Que le président soit un civil c’est ce que je proposerai. Et que le Premier ministre soit un civil qui sera désigné par le CNSP, aucun problème. Mais là aussi, balisons le chemin et créons des comités restreints pour proposer des noms au CNSP afin que le CNSP fasse un choix, le président et le Premier Ministre ».
Un nordiste dit ses quatre vérités aux assises
« Le M5 ne doit pas être considéré comme un acteur banal dans cette transition »
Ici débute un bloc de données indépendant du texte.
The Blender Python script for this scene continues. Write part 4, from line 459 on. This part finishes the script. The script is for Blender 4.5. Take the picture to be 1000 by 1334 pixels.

Je pense que chacun doit s’y mettre pour la transition. Maintenant, est-ce un président civil ou un militaire? Moi je crois que les militaires qui sont intervenus et qui ont créé le CNSP, beaucoup parmi eux ont quitté le front, beaucoup étaient sur le terrain. Or, parmi les choses qui ont précipité la chute du nord du Mali en 2012, c’est le fait que les militaires ici ont pris le pouvoir. Quand un soldat voit son ami se faire tuer au front tandis que d’autres circulent dans des voitures de luxe V8 a démotivé la troupe sur le terrain. Est-ce que si demain Assimi Goita se trouve dans un luxe présidentiel, les hommes sur le terrain accepteront-ils de faire face aux ennemis? Je pense que les enjeux sont très importants et que c’est le moment pour que l’on se dise la vérité afin de faire sortir le Mali de cette situation. Chacun de nous doit mettre le Mali au-dessus de sa considération. Les militaires que je vois ici ont beaucoup de travail. Aujourd’hui, ils sont tous en uniforme, mais demain, vous les donnez des fonctions civiles, vous les verrez tous porter des costumes. Et, tous les autres hommes là, vont venir faire la même chose. Donc on ne doit pas construire un Mali qui sera défait demain. On doit commencer par construire un Mali qui sera pérenne. Les militaires tout corps confondu, le fait qu’ils soient tous ensemble, le fait qu’ils se sont entendus le 18 aout pour faire démissionner le président, c’est déjà suffisant pour l’armée. Aussi, ils ne doivent pas venir mettre la pression sur qui que ce soit sur la transition. Je pense aussi que l’un des problèmes de ce pays c’est qu’il ne récompense pas le mérite, mais récompense plutôt celui qui va être sanctionné. Pour moi, le M5 ne doit pas être considéré comme un acteur banal dans cette transition. Ce sont des Maliens qui ont accepté d’aller sous la pluie, sous du gaz lacrymogène, et il faut les récompenser en reconnaissant leur sacrifice.